Mr. Hecht, and Arthur McGuirk, special counsel of the Dock Board, devised the plan by which the project could be financed. The Dock Board would issue long-term bonds, and build the necessary levees with the material excavated from the canal.

The committee's formal statement summarized the public need of this facility as follows:

"1. It will provide practical, convenient and fixed-level water-front sites for ship and boat building and repair plants, for industries and commercial enterprises requiring water frontage.

"2. It will provide opportunities for all enterprises requiring particular facilities on water frontage to create such facilities.

"3. It will permit the complete co-ordination, in the City of New Orleans, of the traffic of the Mississippi River and its tributaries, of the Intracoastal Canal, the railroads and the sea, under the most convenient and satisfactory conditions.

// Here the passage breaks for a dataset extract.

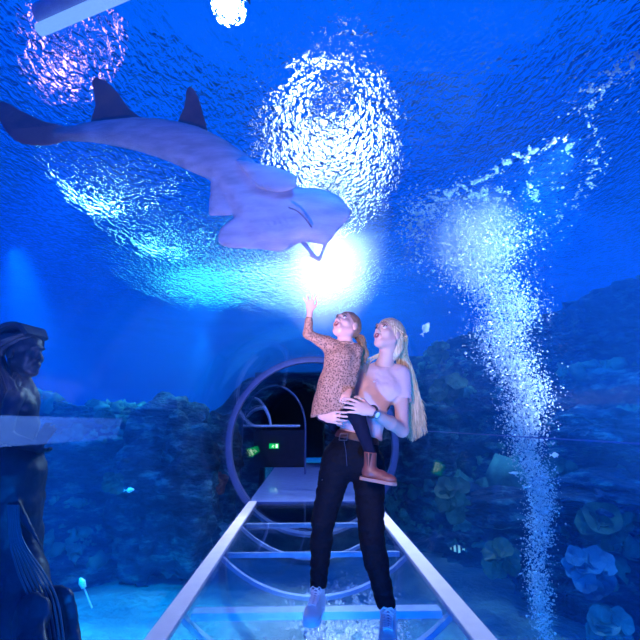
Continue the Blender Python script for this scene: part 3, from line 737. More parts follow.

"4. In connection with the publicly-owned facilities on the river front, it will give New Orleans all the port and harbor advantages enjoyed by Amsterdam with its canal system, Rotterdam and Antwerp with their joint river and ocean facilities; Hamburg with its free port, and Liverpool with its capacity as a market deposit.

"5. It will give New Orleans a fixed-level, well protected harbor.

"6. It will serve the purposes of the Intracoastal Canal and increase the benefits to accrue to New Orleans from that canal.

"7. In connection with revived commercial use of the inland waterways upon which the federal government is now determined, it will open the way for an easy solution of the problem of handling, housing and interchange of water-borne commerce, and of the development of facilities for the storage of commodities between the period of production and consumption.

"8. It will prove an important facility in the equipment of New Orleans to meet the new competition the enlarged Erie Canal will create. The original Erie Canal harmed New Orleans because Mississippi River boat lines could not build their own terminal and housing facilities at New Orleans."